▶ _CHALLENGE_
The required output consists solely of the lines from the one containing "The Blender Python" down to the one containing "obj('ball_catch', boxbm(lw_l - 0.05, lw_l", both included, each quoted exactly.

▶ _DATA ENTRIES_
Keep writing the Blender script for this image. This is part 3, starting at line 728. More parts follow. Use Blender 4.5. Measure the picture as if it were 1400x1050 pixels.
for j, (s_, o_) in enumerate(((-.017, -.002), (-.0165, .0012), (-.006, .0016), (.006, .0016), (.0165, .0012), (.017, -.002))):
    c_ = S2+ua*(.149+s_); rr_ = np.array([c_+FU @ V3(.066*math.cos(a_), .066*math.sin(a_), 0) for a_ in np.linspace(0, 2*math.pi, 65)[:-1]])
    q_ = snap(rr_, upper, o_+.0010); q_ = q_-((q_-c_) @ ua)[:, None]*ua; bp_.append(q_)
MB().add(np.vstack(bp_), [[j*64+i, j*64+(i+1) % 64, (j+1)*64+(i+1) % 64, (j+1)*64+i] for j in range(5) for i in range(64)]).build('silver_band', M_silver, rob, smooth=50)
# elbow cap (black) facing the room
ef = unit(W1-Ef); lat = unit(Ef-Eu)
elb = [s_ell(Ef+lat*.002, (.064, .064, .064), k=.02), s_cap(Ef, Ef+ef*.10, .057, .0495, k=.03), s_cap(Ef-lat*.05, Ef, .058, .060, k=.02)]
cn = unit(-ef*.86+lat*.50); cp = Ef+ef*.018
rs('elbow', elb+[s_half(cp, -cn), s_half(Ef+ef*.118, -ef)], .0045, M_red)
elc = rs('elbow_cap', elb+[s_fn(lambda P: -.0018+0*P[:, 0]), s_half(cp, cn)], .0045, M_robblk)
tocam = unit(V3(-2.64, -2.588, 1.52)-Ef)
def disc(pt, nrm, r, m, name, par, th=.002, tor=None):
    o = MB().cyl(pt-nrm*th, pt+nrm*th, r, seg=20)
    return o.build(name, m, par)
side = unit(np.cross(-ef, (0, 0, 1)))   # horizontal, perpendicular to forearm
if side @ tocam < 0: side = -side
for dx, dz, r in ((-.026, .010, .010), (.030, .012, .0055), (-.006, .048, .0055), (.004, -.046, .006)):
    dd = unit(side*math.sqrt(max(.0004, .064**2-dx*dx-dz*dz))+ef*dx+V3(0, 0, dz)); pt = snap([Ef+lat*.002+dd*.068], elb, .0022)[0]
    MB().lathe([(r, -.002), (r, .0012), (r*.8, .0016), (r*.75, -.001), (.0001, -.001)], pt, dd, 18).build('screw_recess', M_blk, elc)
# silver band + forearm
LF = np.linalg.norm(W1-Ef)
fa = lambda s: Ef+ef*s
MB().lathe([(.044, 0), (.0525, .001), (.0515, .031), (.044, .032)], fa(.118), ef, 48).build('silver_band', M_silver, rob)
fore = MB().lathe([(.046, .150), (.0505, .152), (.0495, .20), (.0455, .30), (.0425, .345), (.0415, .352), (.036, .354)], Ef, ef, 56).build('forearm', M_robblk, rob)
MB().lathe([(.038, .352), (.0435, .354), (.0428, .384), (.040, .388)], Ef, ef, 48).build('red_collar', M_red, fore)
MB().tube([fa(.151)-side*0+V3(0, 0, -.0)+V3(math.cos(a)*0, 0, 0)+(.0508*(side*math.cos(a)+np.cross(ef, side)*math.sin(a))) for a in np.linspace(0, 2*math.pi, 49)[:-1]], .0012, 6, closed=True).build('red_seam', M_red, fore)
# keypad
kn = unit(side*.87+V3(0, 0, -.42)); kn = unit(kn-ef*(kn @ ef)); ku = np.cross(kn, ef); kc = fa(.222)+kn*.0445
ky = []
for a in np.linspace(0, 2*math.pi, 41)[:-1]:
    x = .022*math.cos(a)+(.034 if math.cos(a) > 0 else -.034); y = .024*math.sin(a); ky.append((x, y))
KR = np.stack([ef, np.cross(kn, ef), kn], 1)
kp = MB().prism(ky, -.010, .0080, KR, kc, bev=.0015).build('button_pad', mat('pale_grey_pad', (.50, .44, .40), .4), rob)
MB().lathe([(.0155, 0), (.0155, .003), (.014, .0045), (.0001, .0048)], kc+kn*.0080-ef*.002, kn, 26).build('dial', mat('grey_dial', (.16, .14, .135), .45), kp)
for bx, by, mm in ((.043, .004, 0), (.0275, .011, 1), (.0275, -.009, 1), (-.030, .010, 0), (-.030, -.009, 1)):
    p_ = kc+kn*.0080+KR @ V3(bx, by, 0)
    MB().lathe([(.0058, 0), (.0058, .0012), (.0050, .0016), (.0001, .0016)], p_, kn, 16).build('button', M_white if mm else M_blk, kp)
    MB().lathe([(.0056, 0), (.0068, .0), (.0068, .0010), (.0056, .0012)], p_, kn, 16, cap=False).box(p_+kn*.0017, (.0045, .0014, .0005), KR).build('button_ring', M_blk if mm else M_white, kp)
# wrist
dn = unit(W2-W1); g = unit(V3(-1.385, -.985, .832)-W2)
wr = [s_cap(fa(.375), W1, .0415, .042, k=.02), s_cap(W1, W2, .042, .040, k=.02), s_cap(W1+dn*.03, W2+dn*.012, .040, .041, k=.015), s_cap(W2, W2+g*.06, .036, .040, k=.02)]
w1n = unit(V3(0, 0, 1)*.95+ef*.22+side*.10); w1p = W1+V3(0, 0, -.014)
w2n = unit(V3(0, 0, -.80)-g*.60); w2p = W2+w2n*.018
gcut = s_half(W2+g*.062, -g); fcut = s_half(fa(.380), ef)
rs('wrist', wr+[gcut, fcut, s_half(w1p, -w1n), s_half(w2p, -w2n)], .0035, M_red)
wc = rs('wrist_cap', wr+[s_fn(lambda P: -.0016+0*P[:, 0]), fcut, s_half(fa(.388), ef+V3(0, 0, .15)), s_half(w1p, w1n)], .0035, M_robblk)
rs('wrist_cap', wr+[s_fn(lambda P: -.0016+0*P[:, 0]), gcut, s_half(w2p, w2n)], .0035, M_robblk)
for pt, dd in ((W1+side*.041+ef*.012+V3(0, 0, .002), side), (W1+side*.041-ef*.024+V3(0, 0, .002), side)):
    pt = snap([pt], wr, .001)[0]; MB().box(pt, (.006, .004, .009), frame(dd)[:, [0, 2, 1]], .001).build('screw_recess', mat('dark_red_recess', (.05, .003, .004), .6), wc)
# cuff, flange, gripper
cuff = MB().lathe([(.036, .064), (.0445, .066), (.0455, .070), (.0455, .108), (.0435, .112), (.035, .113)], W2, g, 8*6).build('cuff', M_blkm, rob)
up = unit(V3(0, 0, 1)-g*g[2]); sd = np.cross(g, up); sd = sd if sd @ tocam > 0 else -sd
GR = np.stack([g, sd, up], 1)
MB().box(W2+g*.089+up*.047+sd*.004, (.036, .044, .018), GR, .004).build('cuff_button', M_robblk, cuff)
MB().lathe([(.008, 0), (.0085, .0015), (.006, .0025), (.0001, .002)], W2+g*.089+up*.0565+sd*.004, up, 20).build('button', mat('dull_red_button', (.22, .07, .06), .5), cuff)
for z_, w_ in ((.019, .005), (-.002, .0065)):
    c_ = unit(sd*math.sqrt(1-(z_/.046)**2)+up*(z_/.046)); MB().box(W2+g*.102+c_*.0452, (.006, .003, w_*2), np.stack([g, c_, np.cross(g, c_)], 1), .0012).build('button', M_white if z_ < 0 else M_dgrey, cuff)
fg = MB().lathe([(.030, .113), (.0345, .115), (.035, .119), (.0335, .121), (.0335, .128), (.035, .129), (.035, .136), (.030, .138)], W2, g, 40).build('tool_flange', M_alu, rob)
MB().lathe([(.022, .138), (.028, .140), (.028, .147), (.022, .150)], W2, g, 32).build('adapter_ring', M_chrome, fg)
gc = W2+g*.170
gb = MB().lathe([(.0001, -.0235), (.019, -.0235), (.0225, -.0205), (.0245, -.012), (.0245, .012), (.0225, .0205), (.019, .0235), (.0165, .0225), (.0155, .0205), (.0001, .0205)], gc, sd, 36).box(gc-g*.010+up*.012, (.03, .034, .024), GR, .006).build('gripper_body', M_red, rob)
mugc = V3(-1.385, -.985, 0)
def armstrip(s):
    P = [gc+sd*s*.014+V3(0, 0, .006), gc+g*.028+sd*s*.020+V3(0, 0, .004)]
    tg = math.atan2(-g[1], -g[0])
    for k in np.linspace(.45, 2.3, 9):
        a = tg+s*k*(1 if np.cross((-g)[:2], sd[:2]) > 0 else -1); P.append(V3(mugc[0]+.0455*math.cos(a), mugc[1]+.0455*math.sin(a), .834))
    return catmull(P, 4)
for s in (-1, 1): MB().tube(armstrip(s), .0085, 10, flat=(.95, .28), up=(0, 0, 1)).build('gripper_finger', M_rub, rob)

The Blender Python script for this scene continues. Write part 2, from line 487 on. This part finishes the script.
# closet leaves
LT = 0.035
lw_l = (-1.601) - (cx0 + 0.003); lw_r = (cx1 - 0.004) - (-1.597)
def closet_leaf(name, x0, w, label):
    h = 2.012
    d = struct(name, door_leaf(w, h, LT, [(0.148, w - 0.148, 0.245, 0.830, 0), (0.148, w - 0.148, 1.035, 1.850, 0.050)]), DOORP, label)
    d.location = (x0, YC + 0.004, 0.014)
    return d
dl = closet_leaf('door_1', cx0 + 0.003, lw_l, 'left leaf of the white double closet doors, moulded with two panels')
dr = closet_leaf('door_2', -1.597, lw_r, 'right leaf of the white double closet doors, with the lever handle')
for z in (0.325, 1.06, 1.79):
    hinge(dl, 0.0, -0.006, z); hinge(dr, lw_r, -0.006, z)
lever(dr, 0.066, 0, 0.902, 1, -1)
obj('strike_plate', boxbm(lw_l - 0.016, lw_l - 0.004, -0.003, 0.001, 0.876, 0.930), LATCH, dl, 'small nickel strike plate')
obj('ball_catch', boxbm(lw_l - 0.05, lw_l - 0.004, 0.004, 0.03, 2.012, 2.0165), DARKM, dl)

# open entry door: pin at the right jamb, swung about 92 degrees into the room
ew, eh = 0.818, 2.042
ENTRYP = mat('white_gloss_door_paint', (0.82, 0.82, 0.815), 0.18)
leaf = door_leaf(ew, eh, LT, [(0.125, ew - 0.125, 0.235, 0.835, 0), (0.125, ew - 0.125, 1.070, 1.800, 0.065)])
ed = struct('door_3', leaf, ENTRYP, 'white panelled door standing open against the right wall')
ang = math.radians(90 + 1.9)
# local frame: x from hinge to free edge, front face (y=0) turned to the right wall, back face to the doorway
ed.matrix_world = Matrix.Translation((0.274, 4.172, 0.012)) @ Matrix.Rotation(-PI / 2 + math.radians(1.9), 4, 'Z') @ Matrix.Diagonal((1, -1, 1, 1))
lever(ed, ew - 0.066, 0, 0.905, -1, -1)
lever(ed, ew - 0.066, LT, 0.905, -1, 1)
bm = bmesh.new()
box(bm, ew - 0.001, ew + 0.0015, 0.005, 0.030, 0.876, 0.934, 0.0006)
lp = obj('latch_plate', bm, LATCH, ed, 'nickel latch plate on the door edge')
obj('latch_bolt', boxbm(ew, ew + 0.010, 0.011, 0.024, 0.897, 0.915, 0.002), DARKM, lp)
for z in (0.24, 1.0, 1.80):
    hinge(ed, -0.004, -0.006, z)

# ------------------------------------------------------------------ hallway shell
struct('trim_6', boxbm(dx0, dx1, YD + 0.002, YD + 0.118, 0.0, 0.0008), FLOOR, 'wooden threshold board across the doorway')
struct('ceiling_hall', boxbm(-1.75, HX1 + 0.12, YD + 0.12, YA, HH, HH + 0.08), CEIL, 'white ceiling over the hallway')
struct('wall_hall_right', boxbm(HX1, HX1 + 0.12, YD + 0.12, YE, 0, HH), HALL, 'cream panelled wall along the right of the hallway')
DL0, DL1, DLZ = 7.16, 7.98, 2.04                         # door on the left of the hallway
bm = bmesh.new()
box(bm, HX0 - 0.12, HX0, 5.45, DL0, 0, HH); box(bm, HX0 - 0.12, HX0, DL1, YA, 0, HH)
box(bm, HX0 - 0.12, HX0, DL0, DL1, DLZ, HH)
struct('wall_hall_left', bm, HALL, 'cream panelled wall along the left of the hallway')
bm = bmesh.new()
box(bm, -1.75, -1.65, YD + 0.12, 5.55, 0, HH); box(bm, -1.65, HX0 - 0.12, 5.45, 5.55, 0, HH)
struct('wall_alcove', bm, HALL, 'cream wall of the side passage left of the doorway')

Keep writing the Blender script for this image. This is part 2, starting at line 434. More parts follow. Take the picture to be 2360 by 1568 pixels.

▶ _FINAL RESULT_
The Blender Python script for this scene continues. Write part 2, from line 487 on. This part finishes the script.
# closet leaves
LT = 0.035
lw_l = (-1.601) - (cx0 + 0.003); lw_r = (cx1 - 0.004) - (-1.597)
def closet_leaf(name, x0, w, label):
    h = 2.012
    d = struct(name, door_leaf(w, h, LT, [(0.148, w - 0.148, 0.245, 0.830, 0), (0.148, w - 0.148, 1.035, 1.850, 0.050)]), DOORP, label)
    d.location = (x0, YC + 0.004, 0.014)
    return d
dl = closet_leaf('door_1', cx0 + 0.003, lw_l, 'left leaf of the white double closet doors, moulded with two panels')
dr = closet_leaf('door_2', -1.597, lw_r, 'right leaf of the white double closet doors, with the lever handle')
for z in (0.325, 1.06, 1.79):
    hinge(dl, 0.0, -0.006, z); hinge(dr, lw_r, -0.006, z)
lever(dr, 0.066, 0, 0.902, 1, -1)
obj('strike_plate', boxbm(lw_l - 0.016, lw_l - 0.004, -0.003, 0.001, 0.876, 0.930), LATCH, dl, 'small nickel strike plate')
obj('ball_catch', boxbm(lw_l - 0.05, lw_l - 0.004, 0.004, 0.03, 2.012, 2.0165), DARKM, dl)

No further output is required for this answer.